>> START DATA FOR PROCESSING

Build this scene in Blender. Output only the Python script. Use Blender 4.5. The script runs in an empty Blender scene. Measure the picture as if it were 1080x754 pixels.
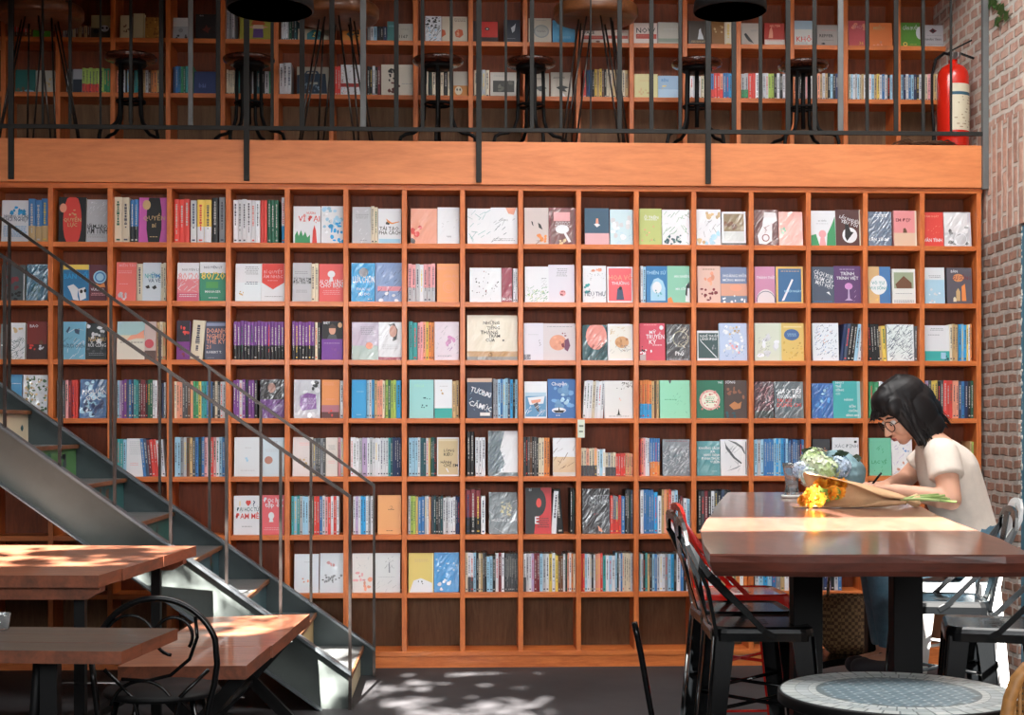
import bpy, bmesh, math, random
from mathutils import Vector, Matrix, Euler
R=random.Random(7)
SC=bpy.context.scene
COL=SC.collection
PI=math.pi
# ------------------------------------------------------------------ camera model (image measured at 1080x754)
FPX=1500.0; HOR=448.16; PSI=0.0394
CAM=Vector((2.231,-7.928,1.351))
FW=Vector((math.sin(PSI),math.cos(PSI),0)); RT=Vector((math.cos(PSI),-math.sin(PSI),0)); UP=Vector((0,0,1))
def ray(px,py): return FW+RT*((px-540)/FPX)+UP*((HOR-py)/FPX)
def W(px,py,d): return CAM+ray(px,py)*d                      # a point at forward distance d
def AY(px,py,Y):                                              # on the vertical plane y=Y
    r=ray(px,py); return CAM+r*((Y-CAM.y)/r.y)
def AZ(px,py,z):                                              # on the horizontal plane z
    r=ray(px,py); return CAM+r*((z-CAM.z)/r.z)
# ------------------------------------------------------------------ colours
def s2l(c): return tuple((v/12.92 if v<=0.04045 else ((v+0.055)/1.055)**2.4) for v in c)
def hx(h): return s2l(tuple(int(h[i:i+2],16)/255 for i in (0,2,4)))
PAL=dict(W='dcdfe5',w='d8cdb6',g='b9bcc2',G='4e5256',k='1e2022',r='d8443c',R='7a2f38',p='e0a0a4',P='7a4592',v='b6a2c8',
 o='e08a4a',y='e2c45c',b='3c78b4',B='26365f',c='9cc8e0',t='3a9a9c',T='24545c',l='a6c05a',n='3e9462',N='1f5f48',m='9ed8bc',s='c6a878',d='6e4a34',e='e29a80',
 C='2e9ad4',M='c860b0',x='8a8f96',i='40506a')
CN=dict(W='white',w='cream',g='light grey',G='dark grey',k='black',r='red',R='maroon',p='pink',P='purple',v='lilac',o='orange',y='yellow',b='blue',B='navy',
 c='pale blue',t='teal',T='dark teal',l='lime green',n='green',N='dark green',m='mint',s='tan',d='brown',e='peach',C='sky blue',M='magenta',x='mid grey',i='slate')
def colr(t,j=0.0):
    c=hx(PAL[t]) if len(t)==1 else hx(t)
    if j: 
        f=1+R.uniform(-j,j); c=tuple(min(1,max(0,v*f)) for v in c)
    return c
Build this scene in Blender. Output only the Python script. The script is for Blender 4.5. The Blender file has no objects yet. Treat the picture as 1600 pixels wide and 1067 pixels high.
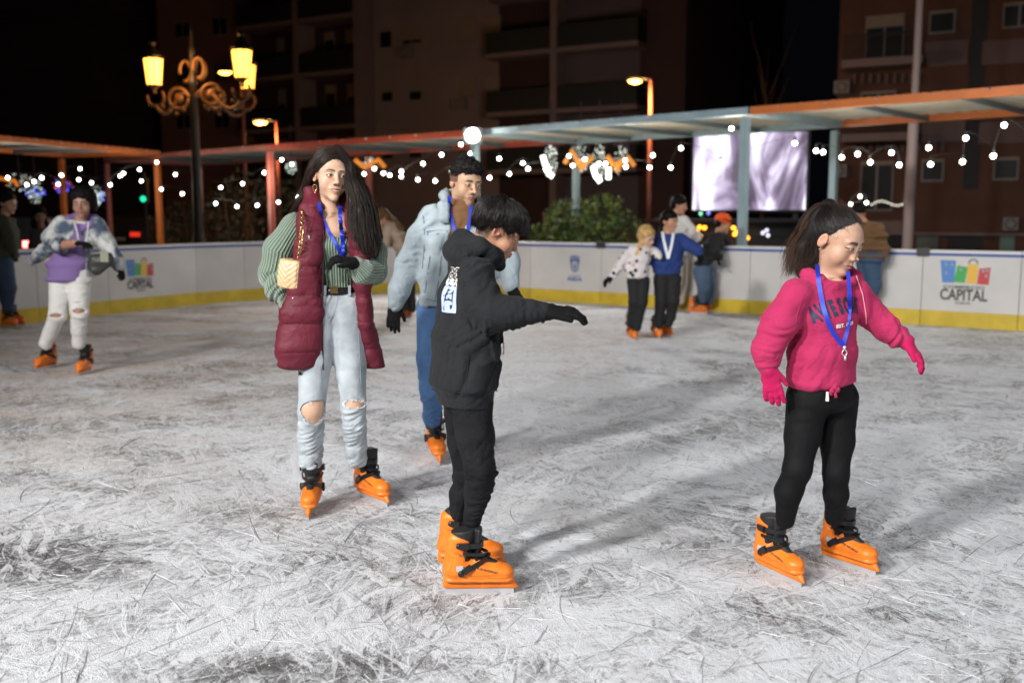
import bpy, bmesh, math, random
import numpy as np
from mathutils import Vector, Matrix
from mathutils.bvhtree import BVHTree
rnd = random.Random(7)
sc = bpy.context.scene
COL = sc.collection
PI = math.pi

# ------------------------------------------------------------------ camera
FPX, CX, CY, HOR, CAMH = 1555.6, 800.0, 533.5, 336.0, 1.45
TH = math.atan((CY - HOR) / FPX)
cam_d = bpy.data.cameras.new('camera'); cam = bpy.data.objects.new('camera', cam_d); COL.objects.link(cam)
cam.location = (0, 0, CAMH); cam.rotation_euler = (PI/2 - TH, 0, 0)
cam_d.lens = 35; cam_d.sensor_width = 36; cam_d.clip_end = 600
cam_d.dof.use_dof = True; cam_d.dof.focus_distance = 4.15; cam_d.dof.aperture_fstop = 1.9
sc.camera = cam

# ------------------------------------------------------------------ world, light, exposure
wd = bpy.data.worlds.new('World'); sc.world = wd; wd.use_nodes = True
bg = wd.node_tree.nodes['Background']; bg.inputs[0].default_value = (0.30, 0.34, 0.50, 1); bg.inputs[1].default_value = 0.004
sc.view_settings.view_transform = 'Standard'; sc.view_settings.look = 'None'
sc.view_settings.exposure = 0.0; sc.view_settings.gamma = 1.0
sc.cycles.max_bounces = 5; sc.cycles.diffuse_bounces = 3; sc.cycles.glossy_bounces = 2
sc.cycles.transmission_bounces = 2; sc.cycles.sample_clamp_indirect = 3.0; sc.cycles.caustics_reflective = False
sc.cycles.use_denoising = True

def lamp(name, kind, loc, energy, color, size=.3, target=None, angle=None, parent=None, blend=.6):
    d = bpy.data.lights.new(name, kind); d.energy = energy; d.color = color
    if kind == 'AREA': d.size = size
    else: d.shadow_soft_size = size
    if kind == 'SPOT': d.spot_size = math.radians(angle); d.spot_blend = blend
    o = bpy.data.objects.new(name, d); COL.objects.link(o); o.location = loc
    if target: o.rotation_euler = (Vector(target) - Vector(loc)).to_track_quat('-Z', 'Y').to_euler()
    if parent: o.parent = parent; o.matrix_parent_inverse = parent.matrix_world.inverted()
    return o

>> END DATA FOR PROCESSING

- **REQUIREMENT**: Leave out the pictures and transcribe exactly the lines from the one containing "Build this scene in Blender. Output only the Python script. The" through the one containing "PI = math.pi".

- **RESPONSE BELOW**:
Build this scene in Blender. Output only the Python script. The script is for Blender 4.5. The Blender file has no objects yet. Treat the picture as 1600 pixels wide and 1067 pixels high.
import bpy, bmesh, math, random
import numpy as np
from mathutils import Vector, Matrix
from mathutils.bvhtree import BVHTree
rnd = random.Random(7)
sc = bpy.context.scene
COL = sc.collection
PI = math.pi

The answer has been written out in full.